There was also positive news for workers' pay, as both the length of the average workweek and average hourly wages rose, creating an 0.6 percent rise in weekly income.

The report was an encouraging sign after six months of economic growth at less than a 2 percent annual rate, too slow to improve the job market. The economy, while hardly roaring ahead, appears to have picked up a bit heading into year's end. Other economic data, such as surveys of business activity, also show modest acceleration in October.

"There is little ambiguity in this report," said Bernard Baumohl, chief global economist of the Economic Outlook Group. "Labor market conditions are clearly getting better, though still not fast enough to bring down the stubbornly high unemployment rate."

It takes about 125,000 new jobs a month to keep pace with an population growth, meaning that even if the October rate was sustained the jobless rate would come down only glacially.

The job gains were concentrated in the private sector, especially in service industries. Temporary help firms added 35,000 positions, health-care employers added 24,000, and the retail sector added 28,000 jobs.

President Obama hailed the October numbers, but also noted that they mean little to the nearly one in 10 Americans searching for employment and coming up empty-handed.

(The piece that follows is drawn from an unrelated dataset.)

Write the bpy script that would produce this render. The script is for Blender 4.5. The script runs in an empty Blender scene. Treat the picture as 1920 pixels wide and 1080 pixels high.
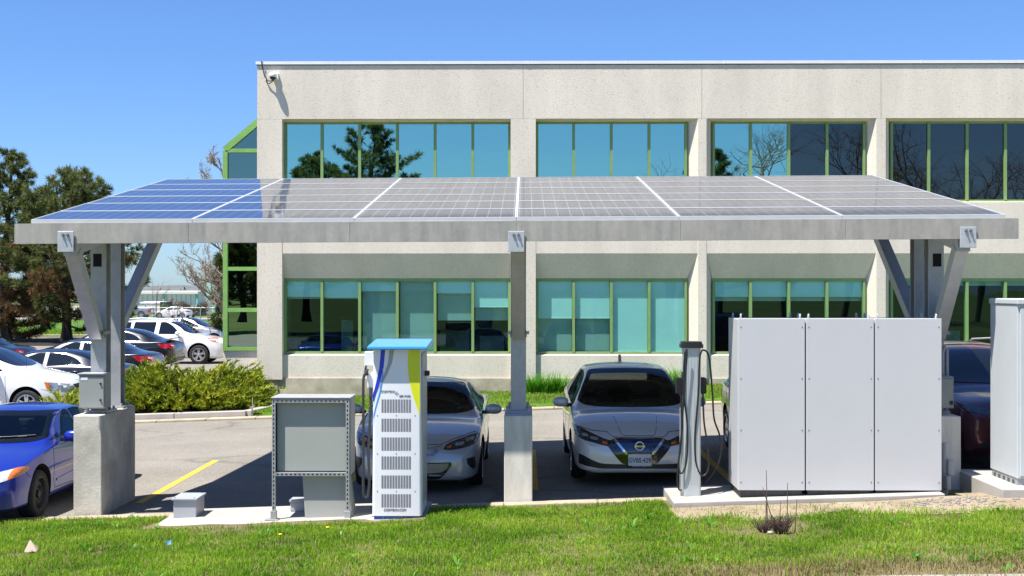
import bpy, bmesh, math, random
import numpy as np
from mathutils import Vector, Matrix, noise
from mathutils.bvhtree import BVHTree
R = math.radians
random.seed(7)
sc = bpy.context.scene
COL = sc.collection
F = 2406.0            # focal length in photo pixels (photo 1920 wide)
YAW = R(0.595)
CZ = 2.735            # camera height above the parking lot at x = 0
CY, SY = math.cos(YAW), math.sin(YAW)
def at(px, py, D):
    u = (px-960)/F; v = (540-py)/F
    dx = -SY+CY*u; dy = CY+SY*u
    t = D/dy
    return Vector((dx*t, D, CZ+v*t))
def clamp(x, a, b): return max(a, min(b, x))
def sstep(a, b, x):
    t = clamp((x-a)/(b-a), 0, 1); return t*t*(3-2*t)
def gz(x, y):
    near = 0.0337*clamp(x, -12, 9)
    far = -0.007*(y-30)
    k = sstep(30, 46, y)
    return near*(1-k)+far*k
def bank(x, y):       # the grassy strip between the lot and the camera
    return 0.0337*clamp(x, -9, 9)*(1-0.35*sstep(16, 10, y)) + 0.055*(16.2-y) + 0.03*noise.noise(Vector((x*.5, y*.6, 3))) + 0.012*noise.noise(Vector((x*2, y*2, 9)))

# ---------------------------------------------------------------- tagging
def tag(o, label=None, cat=None, group=None, kind=None):
    if label: o['label'] = label
    if cat: o['category'] = cat
    if group: o['group'] = group
    if kind: o['kind'] = kind
    return o
def empty(name, loc, rz=0.0, label=None, cat=None, group=None, kind=None):
    o = bpy.data.objects.new(name, None); COL.objects.link(o)
    o.location = loc; o.rotation_euler = (0, 0, rz); o.empty_display_size = .2
    return tag(o, label, cat, group, kind)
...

"The fact is, an encouraging jobs report doesn't make a difference if you're still one of the millions of people who are looking for work," Obama said, departing on a four-nation Asia trip. He said he intends to try to "pry open markets" and look for ways to strengthen the economy at home.

"We've got to keep fighting for every job, for every small business, for every opportunity to get this economy moving," Obama said. "I am open to any idea, any proposal."

The new reading on the nation's job market comes two days after the Federal Reserve launched another effort to pump $600 billion into the economy, an action specifically aimed at trying to break the nation out of its high-unemployment rut.

That drew some criticism that the Fed acted unnecessarily, although officials of the central bank aim not to base decisions on any one month's data.

The stable overall jobless rate masked some shifts within the workforce: 254,000 people dropped out of the labor force, and the number of people reporting themselves as looking for work fell as well. That bodes ill for the future because as the economy continues to improve, many of those who have exited the labor force are likely to reenter it, which could put upward pressure on the unemployment rate over the coming year.

The government sector was a drain on employment, shedding 8,000 positions in October. Those losses were highest among state and local governments, which shed 14,000 jobs, excluding education, suggesting budget woes continue to lead governments to cut back on civil servants.

A broader measure of unemployment, which includes people who are working part time but want a full-time job and people who have given up looking for work out of frustration, edged down to 17 percent, from 17.1 percent.